The engineers analogy is the best I can show to people.
I think thats a great analogy Joel. Its certainly the ‘safest’ (in terms of avoiding litigation) action I can think of for all involved.
Cheers kev.
Yeah – once we covered that in one of our courses it made a heap of sense. It is not for the client to be up to date with all the legal requirements under the building code, electricity code, air conditioning code etc – that’s why they bring in the third party (ie engineer/engineering firm). The same system should be applied to web development, and is something that I have been saying about for quite some time.
“Recently in Australia the Blind Society brought legal action over Government websites”:http://euphemize.net/archives/20050306/and-so-it-begins/ (sorry but the article was not available online so I had to retype it). It is only this threat (and follow through of) legal action that will force unscrupulous web developers to tighten up their act. Something that may *have* to occur in addition is the bringing in of some form of competency requirements through an organisation (W3C would be great, but with so much on their plate and off-shoot may be ultimately required).
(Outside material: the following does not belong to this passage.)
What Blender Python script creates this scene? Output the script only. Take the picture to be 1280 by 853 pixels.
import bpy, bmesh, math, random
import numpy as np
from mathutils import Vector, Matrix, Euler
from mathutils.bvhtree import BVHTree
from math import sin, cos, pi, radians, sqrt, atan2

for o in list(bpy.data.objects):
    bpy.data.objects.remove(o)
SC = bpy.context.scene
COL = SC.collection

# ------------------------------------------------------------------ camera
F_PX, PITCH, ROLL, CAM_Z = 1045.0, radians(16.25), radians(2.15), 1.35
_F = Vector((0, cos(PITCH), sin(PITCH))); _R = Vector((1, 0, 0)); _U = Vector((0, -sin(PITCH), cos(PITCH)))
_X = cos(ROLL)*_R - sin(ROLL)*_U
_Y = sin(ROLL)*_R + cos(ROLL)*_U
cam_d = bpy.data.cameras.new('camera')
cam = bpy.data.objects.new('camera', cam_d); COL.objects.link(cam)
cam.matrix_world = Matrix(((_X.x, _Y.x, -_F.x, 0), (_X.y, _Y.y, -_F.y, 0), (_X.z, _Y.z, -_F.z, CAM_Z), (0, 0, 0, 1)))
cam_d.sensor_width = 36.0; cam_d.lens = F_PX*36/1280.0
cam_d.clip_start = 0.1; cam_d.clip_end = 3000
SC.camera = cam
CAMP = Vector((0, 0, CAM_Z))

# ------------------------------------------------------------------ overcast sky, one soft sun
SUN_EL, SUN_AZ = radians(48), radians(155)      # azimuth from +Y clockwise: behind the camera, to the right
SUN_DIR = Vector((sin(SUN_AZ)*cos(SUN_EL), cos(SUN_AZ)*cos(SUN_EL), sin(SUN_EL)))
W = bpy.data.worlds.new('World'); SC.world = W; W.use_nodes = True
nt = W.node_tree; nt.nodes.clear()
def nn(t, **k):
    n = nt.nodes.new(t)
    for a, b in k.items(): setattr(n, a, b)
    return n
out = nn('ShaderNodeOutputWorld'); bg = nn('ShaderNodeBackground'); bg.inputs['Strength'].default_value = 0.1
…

pixeldiva: “…and Matt Robin is incorrect. It is law that reasonable adjustments must be made to sites to ensure that they are accessible to all, and has been since October 1999, just like reasonable adjustments msut be made to buildings as of October 2004.”
Is the U.S….this is true – but not under UK law, and that’s what I meant and am completely correct about, thanks.
Actually – I AM wrong!
(Partially wrong)…the DDA source (as pointed to earlier by Kev) does indeed declare the accessibility law pixeldiva refers to, and I openly apologise to Pixeldiva for my previous remark.
Why do I suggest I am ‘partially’ wrong? Because even though the law exists – it really isn’t being implemented or enforced across numerous (UK) web sites that fail to meet accessibility standards – and I’m right about that! Why have such a law if it’s not going to be used? It doesn’t seem ‘proactive’ enough to just create laws that are only actioned upon AFTER the law has been broken!
Well actually… it has been implemented, and although there have been no cases actually gone to court in relation to web accessibility and the DDA, there have been a couple that have been settled out of court.
It’s not a governmentally enforceable law in the sense that the accessibility police are going to come and kick your door in because the resources required to enforce it would be phenomenal, but that doesn’t mean that people with disabilities aren’t complaining about it and going as far as taking action.
It’s very much in force and it’s very much in use, it’s just working to the extent that companies are choosing to make changes rather than go to court.
[Late to the party perhaps, but no matter… :)]
Well, I’ve already posted with the opinion that everyone in the process is responsible (Who’s responsible?), in much the same way as no one person/role is responsible for making a physical building meet disabled access requirements.
In terms of who gets sued… well, in the first instance, I guess whoever owns the site gets sued; just as the owner of a building gets sued if someone slips over there. Ultimate responsibility may be another question entirely; eg. major vendors may be subject to counter-claims and subsequent actions or whatever.
It’s thorny since the client probably isn’t an expert; but the law is not based on getting things morally right – it’s based on figuring out who can get sued. It’s a *legal* system, not a *justice* system 🙂 Plus – here in Australia anyway – there is a principle that “ignorance is not a defence”, whether people agree with it or not. Basically it means if you’re not aware of the law, you can still break it.